For companies like Hydro and others, charitable efforts aren’t simply about writing a check and disappearing until the next season of giving. It’s also about the ways in which a business can improve the quality of life of its employees.

“A big driver for me was that we have a lot of creative, amazing, artistic people on our staff,” says Nate Frary, a franchise owner of Dutch Bros. Coffee, which bought its first Pastels square this year. Frary owns four of the drive-through coffee joints. (He’ll soon be opening a second one in Fort Collins to make it five.) He’d been on the lookout for philanthropic opportunities and read about Pastels in the paper. “Giving someone a chance to draw and spend the day with other artists, that’s an easy one.
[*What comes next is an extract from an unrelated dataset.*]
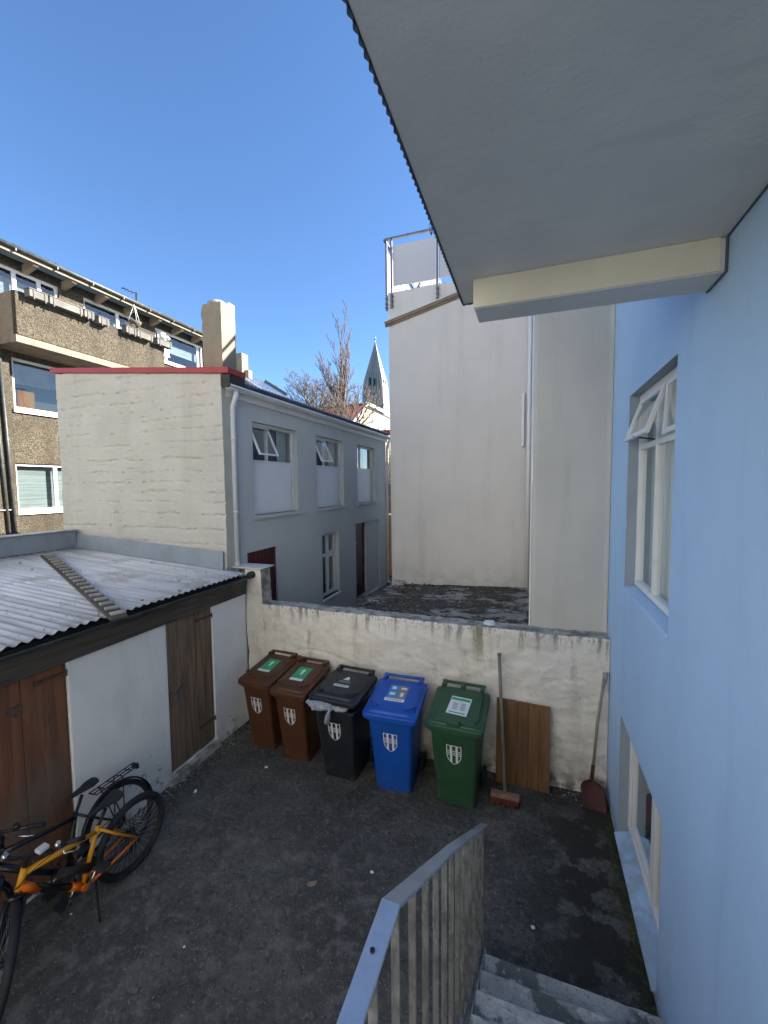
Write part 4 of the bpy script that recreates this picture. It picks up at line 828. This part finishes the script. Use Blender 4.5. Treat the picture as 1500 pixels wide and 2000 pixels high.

And we’re always looking for any and every way to get involved in local communities,” he says. “It really comes down to us wanting to broaden our footprint and reach into the community.”

Frary’s commitment didn’t start, nor will it stop, with Pastels. When he and his wife relocated to Colorado from Washington state in 2016, he created an employee program with the hip handle “Street Crew.” “We live here, these are our communities, a lot of our employees are really into community service and giving their time and talents. We wanted to create another platform for them to do that,” he explains. “We wanted to show people that Dutch Bros. is not a coffee company. We’re really a people company that happens to serve coffee.”

On the Alternatives to Violence website there’s a short, inspiring slideshow about a recent fence project for their SafeHouse. It’s reminiscent of the communal barn raisings that went on in rural towns in Colorado. But a sturdy wood fence—good-looking to boot—has an additionally powerful meaning for the people who rely on ATV’s safe house.

There’s something touching and fortifying about a crowd of volunteers unloading pick-up trucks, toting lumber, setting posts all in order to build an additional measure of safety and security for their most vulnerable neighbors, as if to turn a curmudgeonly old saying on its head. Good neighbors, it turns out, can make good fences.